Shocked by the violence and fear among his people, Al Assadi decided last year to settle in Beirut and open his own theatre.
But violence has followed him. Lebanon has been gripped by its worst political crisis since the civil war from 1975 to 1990, and about a dozen politicians, journalists and soldiers have been slain since 2005.
Returning to his homeland right now, he said, would be like "offering yourself as a cheap and ignorant martyr". Instead, Al Assadi is trying to showcase Iraqi culture in his Babel Theatre, located in the trendy Hamra Street in downtown Beirut where artists and intellectuals gather.
Tyrannical widow
The first play produced at Babel Theatre is Al Assadi's Women Sexophone, which is adapted from The House of Bernarda Alba by Spanish dramatist Federico Garcia Lorca.
The play depicts a tyrannical, recently widowed mother who represses her daughters.
Several of Al Assadi's plays have been influenced by the war in Iraq as well as the dictatorship of Saddam's Ba'ath Party that ended with the US-led invasion of 2003.
Women in War, which tells the story of three Iraqi women living in exile in Germany, was presented in Baghdad in May 2004. After a few days and scant audiences, Al Assadi said he realised Iraqis were too scared to go out at night.
"The cultural life was in chaos. I found there was no way to work on a revival of Iraqi theatre because, unlike a painter or sculptor who can work at home, for me, as a dramatist, I live with the society," Al Assadi said in an interview in his elegant office at the Babel Theatre.
"People should come to see my work and if people don't leave their homes after four in the afternoon, then how am I going to work?" he asked.
Al Assadi traces his love of drama to his roots in Karbala, where he was born on July 1, 1952.
"I sat a fine arts exam [at Baghdad University] and was accepted. This move changed my life," he said.
After graduation, he went to Bulgaria in 1976 and earned a PhD from the National Drama Centre in Sofia.
Fearing oppression by Saddam's Ba'ath regime, Al Assadi did not return to Iraq until 2004. His brother, Abdullah, was executed by a government firing squad in 1981.
A second brother, Hussain, was shot dead at a checkpoint west of Baghdad in 2007 as he was driving a bus from Baghdad to Jordan.
"The deaths of my brothers were major shocks in my life. Sometimes these emotions come up in my work. Other times I isolate myself," he said.
Before Hussain's death, Al Assadi produced one of his most renowned plays about the situation in Iraq, Baghdadi Bath.
It is set in a Turkish bath in Baghdad, where two bus drivers come to relax and talk about life in Iraq before and after the US invasion.
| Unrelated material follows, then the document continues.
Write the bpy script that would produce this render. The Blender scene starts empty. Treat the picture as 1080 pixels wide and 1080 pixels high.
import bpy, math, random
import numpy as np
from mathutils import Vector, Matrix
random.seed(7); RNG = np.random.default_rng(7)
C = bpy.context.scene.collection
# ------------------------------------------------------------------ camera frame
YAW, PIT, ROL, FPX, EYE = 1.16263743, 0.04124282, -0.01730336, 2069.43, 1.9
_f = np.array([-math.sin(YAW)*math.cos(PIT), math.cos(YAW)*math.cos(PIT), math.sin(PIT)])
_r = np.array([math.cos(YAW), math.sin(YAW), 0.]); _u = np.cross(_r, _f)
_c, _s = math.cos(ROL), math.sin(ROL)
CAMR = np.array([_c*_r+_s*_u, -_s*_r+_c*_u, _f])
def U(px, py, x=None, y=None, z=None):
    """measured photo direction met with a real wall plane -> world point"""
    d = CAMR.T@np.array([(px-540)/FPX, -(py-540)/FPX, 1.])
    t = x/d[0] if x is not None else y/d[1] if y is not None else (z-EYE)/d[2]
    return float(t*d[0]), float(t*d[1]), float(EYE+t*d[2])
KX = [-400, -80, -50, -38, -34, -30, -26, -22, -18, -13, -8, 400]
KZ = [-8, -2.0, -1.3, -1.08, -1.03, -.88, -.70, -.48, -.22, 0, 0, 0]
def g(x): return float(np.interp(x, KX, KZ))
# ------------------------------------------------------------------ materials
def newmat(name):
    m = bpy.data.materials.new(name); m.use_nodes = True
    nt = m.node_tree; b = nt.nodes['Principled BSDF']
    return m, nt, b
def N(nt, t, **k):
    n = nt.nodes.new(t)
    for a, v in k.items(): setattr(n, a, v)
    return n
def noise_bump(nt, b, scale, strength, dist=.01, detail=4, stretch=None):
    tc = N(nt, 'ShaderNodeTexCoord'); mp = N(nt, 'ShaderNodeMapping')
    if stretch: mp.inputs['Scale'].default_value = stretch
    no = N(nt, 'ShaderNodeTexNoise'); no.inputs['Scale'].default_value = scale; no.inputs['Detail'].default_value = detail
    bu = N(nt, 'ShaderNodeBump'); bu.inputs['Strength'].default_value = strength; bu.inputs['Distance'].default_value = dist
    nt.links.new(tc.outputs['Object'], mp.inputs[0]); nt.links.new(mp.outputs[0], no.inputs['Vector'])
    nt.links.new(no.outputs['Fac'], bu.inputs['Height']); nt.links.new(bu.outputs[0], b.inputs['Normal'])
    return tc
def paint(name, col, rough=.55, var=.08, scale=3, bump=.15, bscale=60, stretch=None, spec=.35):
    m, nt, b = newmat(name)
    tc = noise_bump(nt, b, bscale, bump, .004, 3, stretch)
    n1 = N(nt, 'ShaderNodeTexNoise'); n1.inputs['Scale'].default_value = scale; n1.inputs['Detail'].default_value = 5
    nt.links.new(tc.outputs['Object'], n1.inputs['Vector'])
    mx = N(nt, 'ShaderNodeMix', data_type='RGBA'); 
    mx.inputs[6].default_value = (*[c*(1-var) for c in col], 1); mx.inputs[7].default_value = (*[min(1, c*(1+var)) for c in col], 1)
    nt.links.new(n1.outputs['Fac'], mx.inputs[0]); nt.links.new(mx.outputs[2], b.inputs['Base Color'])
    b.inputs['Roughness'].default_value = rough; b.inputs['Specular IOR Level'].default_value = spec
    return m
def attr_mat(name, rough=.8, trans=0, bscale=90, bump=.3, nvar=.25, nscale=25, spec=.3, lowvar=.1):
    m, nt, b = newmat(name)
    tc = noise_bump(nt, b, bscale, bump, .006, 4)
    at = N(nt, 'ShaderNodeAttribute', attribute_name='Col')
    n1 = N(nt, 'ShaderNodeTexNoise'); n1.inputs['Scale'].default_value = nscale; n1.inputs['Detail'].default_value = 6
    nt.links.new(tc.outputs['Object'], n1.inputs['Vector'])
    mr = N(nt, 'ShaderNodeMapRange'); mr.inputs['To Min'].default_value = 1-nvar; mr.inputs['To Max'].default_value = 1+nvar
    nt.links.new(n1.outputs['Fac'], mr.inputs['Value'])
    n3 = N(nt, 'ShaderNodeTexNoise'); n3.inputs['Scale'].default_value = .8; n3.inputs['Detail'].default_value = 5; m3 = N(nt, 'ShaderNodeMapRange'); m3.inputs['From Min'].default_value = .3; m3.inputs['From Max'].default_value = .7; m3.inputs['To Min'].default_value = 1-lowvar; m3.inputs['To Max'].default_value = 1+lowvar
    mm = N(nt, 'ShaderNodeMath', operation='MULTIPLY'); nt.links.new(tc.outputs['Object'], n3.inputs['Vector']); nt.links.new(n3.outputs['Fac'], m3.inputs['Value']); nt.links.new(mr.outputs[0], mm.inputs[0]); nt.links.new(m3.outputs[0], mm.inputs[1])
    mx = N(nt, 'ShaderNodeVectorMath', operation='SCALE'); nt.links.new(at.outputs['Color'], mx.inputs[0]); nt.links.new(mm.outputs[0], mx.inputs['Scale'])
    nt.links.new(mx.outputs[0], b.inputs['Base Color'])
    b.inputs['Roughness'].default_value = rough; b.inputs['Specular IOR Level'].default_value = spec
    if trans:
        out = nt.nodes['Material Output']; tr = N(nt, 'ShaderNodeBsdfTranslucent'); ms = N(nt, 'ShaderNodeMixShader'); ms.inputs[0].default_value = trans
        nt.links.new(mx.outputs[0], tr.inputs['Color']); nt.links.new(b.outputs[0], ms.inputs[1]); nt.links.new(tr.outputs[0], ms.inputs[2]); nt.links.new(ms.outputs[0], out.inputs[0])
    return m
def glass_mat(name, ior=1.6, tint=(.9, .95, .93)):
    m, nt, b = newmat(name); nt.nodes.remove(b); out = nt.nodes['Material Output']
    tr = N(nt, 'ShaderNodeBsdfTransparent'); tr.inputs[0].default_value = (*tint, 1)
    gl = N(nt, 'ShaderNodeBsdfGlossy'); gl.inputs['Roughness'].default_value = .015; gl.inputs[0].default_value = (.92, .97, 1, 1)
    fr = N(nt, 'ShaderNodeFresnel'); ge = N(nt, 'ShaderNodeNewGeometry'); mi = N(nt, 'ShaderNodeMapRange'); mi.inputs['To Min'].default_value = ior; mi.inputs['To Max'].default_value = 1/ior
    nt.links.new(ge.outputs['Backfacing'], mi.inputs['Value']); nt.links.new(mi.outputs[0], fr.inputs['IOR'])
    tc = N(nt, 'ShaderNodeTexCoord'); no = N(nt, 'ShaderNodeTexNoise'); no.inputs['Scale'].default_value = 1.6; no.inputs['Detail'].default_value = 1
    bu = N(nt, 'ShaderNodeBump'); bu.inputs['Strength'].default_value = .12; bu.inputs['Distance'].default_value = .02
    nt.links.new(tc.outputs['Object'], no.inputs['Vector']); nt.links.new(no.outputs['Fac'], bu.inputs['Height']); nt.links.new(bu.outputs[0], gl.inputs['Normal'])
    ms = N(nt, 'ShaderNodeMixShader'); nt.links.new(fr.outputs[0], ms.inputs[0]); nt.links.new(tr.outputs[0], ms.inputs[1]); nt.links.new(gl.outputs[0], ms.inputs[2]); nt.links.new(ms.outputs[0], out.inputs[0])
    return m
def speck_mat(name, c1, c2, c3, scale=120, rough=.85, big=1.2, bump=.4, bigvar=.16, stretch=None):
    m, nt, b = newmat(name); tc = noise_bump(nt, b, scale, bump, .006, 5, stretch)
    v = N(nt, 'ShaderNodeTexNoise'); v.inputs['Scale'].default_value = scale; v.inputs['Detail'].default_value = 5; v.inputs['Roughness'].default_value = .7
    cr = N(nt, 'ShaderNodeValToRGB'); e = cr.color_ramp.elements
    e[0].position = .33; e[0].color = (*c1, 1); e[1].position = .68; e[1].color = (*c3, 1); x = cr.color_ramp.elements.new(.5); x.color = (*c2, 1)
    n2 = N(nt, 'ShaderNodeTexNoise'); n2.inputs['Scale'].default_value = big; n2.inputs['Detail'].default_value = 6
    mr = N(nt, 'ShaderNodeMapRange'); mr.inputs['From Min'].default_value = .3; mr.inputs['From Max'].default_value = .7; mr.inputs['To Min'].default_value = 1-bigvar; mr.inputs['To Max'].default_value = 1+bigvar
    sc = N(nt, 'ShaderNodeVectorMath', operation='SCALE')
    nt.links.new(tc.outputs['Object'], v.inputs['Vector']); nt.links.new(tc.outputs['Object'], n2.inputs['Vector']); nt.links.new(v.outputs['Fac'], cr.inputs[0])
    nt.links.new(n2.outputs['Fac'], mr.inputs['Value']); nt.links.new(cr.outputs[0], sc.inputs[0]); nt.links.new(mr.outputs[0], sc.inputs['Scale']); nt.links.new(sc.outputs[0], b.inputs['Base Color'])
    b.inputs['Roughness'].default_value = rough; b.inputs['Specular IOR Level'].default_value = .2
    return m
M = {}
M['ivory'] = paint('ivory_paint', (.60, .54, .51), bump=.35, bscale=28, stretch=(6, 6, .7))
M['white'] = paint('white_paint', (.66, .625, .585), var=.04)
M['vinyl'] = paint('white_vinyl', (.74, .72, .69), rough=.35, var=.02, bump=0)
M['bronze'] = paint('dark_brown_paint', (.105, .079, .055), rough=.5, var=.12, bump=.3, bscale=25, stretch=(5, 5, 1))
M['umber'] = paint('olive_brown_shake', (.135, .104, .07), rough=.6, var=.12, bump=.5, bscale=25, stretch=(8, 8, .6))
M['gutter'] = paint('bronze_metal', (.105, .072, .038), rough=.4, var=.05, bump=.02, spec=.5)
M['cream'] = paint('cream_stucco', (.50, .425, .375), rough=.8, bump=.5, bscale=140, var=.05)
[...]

Baghdadi Bath was translated into English and some readings have been presented in the United States, according to Robert Myers, a professor of English at the American University of Beirut who helped translate the play.
"The play became a way to talk about the war and US involvement," he added.
Since opening Babel Theatre in Beirut, Al Assadi has hosted Iraqi musician Naseer Shamma, known as a master of the oud, a pear-shaped string instrument, and painter Jabr Alwan. He plans to bring more Iraqi artists.
But Al Assadi worries about the political situation in Lebanon, and his future. "If you ask me whether the strong political situation Beirut is passing through affected my opening of this theatre, I will say yes. It had a very bad and negative effect," Al Assadi said. He has already spent a lot of his own money on the theatre.
Lebanese actors hope he will stay.
"Beirut is still, to this day ... the capital of culture in the Arab world," said Lebanese actor Rifaat Tarabay, who plays in Women Sexophone.